Make the following observations about the graphs
of the equation when k is odd and the go on to investigate
graphs of this equation when "k is even."
Since k is odd, recall that there are k petals with a petal lying on the positive x-axis. We can classify the graphs into three groups:
1. Single roses with closed petals that converge at the origin. This occurs when b = 0 and when b = 2a. The radius of the rose is given by r = 2a + b.
(graphs in black and green).
2. Double roses composed of outer and inner petals. This occurs when b < 2a. There are two radii to consider: the radius of the (1) outer rose is given by r = 2a + b. (2) the inner rose is given by r = 2a - b.
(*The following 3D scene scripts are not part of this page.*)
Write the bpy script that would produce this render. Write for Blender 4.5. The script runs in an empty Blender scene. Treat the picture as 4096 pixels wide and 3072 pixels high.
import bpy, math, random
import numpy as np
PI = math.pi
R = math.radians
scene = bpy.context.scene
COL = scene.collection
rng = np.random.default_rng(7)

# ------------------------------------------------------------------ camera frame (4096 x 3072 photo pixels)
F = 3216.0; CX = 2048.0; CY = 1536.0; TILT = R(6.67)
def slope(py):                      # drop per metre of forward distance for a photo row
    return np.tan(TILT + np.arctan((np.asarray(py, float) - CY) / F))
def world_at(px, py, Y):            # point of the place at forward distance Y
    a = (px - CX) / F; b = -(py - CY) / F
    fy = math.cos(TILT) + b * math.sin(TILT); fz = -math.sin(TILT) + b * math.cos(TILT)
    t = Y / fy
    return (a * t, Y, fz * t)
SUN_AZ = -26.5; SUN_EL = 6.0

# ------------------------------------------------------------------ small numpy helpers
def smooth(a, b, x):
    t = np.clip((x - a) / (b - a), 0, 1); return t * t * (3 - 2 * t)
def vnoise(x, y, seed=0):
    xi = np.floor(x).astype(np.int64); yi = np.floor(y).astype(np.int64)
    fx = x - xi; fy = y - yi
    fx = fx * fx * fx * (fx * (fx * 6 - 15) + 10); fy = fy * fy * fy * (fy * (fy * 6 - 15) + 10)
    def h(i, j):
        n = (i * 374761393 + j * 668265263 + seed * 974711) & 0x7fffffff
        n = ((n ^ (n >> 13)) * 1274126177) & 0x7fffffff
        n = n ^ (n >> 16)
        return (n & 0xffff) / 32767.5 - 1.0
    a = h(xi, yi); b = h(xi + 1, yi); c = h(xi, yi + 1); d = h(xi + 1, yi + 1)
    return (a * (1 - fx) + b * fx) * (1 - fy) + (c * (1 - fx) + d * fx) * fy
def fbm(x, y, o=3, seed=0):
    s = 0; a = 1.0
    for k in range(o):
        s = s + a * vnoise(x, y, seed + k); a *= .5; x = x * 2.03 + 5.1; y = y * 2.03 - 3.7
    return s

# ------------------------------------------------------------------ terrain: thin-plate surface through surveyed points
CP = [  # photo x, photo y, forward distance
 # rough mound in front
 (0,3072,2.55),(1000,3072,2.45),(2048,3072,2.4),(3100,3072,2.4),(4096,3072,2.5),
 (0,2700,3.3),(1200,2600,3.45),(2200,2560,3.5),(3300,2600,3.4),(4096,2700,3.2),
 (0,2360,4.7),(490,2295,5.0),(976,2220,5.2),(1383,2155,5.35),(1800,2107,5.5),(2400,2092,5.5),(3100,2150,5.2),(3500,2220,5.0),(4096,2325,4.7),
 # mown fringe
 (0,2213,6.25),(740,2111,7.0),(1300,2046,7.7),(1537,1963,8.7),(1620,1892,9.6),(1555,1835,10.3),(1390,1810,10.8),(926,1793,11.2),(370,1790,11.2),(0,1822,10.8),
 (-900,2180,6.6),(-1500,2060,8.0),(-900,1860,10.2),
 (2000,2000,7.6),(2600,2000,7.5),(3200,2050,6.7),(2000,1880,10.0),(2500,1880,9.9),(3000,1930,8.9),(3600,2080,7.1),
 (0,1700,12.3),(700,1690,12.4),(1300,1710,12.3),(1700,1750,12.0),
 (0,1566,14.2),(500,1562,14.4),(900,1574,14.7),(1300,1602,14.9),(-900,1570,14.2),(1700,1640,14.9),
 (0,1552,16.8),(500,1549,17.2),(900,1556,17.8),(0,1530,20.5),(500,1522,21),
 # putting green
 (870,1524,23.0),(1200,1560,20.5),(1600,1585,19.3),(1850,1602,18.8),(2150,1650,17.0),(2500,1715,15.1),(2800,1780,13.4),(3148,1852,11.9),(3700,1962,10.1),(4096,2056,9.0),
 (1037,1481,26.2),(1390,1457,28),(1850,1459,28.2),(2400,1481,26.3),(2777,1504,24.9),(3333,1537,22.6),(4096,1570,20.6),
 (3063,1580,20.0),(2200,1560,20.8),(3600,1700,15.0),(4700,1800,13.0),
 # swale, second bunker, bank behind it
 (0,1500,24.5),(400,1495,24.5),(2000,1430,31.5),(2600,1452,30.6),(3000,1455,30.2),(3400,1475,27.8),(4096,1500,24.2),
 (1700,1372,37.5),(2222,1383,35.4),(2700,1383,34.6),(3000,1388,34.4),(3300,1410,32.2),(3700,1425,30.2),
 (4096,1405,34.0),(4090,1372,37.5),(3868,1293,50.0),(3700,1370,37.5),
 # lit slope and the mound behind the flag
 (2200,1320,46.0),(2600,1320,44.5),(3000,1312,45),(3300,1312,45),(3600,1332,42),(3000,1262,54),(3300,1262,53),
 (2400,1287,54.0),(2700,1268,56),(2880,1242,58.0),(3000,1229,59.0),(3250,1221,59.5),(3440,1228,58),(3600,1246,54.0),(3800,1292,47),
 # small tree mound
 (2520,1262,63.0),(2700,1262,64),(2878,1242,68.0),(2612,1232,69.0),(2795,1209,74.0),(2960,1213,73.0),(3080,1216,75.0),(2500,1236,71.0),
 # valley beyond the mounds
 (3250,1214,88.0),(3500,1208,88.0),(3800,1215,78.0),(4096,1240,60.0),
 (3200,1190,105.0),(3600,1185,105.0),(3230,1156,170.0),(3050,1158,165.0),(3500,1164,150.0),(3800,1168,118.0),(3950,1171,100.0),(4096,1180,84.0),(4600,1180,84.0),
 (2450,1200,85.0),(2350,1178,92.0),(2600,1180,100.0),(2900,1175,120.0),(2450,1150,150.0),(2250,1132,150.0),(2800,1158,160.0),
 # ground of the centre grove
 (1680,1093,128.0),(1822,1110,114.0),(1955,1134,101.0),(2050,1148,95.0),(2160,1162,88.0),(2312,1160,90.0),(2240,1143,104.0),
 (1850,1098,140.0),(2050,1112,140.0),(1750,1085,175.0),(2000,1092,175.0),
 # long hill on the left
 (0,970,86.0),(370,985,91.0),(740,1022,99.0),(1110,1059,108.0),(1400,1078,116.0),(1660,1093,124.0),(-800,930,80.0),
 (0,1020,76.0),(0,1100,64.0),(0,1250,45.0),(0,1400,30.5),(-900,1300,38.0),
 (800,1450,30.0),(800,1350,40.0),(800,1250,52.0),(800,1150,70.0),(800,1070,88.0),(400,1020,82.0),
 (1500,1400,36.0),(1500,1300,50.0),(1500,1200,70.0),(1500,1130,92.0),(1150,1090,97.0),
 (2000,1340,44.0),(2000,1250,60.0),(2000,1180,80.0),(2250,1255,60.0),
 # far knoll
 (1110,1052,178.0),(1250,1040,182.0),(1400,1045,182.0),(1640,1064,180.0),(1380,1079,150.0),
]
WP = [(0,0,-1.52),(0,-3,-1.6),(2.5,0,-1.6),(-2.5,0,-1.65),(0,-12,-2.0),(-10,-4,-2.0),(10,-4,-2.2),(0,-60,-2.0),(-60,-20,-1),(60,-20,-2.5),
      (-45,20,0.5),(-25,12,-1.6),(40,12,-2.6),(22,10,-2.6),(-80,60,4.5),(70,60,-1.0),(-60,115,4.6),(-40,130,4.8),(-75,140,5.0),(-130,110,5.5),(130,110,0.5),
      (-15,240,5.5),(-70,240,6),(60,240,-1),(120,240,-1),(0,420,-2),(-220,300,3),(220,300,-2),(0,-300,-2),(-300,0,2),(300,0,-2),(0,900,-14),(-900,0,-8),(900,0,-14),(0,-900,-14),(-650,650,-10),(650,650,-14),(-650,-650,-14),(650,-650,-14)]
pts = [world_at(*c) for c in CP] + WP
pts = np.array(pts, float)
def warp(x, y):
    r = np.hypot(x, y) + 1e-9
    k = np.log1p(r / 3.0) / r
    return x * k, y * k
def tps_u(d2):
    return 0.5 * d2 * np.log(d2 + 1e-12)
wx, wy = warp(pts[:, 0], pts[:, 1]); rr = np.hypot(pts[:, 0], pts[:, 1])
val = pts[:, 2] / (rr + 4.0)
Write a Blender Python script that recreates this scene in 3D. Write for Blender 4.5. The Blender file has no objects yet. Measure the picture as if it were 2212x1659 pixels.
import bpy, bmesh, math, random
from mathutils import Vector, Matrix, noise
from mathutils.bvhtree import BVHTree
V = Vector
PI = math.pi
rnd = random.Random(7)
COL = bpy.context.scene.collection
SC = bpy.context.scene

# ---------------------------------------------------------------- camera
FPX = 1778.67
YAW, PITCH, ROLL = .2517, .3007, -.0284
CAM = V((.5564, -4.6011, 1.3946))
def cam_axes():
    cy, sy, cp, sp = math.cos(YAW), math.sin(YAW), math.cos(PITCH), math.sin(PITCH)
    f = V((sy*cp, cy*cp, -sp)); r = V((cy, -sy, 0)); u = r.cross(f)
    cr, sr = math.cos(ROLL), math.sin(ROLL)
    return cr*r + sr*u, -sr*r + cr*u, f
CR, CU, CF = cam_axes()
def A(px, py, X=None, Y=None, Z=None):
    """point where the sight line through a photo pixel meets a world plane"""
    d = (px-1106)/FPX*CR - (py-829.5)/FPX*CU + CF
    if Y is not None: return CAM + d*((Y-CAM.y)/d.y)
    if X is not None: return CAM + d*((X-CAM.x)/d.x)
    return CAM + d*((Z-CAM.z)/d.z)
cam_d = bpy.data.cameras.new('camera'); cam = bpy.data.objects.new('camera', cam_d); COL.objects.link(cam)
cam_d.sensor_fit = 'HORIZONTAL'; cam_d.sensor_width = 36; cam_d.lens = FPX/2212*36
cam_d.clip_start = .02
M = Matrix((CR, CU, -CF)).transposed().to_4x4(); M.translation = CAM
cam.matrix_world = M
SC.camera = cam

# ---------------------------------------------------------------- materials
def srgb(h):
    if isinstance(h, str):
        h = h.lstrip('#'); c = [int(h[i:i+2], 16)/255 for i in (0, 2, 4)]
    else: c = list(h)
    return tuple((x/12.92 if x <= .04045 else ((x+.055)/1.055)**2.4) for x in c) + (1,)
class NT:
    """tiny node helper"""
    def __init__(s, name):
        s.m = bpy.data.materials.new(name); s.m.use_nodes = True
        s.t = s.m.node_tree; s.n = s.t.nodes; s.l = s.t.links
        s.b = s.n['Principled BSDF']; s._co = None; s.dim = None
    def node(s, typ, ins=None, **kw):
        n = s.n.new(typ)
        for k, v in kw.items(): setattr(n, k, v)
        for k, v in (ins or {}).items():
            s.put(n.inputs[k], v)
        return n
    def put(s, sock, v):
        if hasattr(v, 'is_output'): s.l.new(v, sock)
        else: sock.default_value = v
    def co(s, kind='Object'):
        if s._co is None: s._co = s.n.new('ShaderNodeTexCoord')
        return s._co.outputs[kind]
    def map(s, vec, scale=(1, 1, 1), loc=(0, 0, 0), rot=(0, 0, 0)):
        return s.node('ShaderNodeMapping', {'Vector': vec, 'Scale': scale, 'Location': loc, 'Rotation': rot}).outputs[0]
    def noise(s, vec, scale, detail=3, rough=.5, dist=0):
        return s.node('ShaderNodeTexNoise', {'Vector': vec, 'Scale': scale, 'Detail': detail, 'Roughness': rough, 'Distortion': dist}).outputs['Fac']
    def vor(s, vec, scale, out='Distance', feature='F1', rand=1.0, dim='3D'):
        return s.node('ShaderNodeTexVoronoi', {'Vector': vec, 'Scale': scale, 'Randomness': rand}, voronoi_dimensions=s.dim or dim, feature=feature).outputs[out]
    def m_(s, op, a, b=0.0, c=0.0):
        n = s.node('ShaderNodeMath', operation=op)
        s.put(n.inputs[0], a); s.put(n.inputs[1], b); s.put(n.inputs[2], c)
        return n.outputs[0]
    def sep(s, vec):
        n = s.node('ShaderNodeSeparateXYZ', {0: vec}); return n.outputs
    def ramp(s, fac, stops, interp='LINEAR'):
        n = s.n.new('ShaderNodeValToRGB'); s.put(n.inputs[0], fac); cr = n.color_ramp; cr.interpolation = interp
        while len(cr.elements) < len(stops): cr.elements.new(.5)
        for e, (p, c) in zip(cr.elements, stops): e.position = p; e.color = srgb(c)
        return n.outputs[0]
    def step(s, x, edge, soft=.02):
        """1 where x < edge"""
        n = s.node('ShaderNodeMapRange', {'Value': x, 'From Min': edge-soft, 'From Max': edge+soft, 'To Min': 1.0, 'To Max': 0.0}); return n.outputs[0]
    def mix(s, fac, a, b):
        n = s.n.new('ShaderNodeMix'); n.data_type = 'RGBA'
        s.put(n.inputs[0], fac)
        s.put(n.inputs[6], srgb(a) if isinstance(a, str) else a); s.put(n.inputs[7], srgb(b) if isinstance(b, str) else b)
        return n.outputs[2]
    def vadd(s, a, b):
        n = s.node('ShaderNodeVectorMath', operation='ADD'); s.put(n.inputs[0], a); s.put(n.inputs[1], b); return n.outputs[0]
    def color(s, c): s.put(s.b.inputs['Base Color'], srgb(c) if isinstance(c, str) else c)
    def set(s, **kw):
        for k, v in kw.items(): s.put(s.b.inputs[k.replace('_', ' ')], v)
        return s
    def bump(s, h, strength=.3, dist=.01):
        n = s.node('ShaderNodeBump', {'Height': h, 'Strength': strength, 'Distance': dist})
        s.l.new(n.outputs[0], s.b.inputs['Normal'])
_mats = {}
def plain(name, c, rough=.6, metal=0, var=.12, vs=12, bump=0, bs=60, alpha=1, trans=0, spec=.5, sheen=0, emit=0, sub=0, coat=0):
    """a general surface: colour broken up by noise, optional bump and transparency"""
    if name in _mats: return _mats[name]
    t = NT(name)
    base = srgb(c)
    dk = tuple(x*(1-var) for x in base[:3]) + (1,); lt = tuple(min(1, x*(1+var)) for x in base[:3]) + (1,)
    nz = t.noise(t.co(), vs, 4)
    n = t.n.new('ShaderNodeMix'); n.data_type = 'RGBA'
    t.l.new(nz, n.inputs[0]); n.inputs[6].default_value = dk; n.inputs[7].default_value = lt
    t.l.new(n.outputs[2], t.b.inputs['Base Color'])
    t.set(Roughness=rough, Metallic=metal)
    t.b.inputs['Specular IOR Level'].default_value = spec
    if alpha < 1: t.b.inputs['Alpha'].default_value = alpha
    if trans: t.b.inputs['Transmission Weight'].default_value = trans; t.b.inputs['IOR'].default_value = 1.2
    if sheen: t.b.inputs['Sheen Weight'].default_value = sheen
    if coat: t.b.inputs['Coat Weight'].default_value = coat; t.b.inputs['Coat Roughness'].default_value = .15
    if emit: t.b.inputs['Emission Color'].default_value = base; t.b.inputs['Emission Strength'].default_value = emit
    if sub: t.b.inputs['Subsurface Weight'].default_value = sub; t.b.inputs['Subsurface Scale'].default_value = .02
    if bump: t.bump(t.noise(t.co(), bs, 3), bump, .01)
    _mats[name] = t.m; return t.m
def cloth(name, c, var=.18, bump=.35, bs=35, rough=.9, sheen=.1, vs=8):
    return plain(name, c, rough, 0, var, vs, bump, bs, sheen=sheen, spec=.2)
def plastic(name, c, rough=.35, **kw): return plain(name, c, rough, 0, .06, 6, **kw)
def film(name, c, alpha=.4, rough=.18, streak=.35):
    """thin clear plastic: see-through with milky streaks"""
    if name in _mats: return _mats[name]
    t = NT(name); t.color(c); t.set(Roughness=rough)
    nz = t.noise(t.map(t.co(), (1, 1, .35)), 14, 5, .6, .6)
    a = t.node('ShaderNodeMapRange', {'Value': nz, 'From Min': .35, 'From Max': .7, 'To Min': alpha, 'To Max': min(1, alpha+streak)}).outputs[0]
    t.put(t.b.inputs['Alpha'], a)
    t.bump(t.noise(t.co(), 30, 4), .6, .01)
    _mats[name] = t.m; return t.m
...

(graphs in purple, red, and blue)
3. Open-petaled roses with an opening or core in the center. This occurs when b > 2a. There are two radii to consider: the radius of the (1) rose is given by r = 2a + b. (2) the core is given by r = 2a - b.
(graphs in cyan and yellow)
NOTE: The graphs of the equations with negative values of b look the same. Perhaps they are simply reflections about the y-axis. In cases where the radius was r = 2a + b in a positive b graph, the radius for a negative b graph has a radius of r = 2a - b. And in cases where the radius was r = 2a - b in a positive b graph, the radius for a negative b graph has a rdius of r = 2a + b.
Also, recall that if a is negative, the graph is reflected about the y-axis. And remember that a negative value for k has no effect on the graph since cos Q = cos (- Q).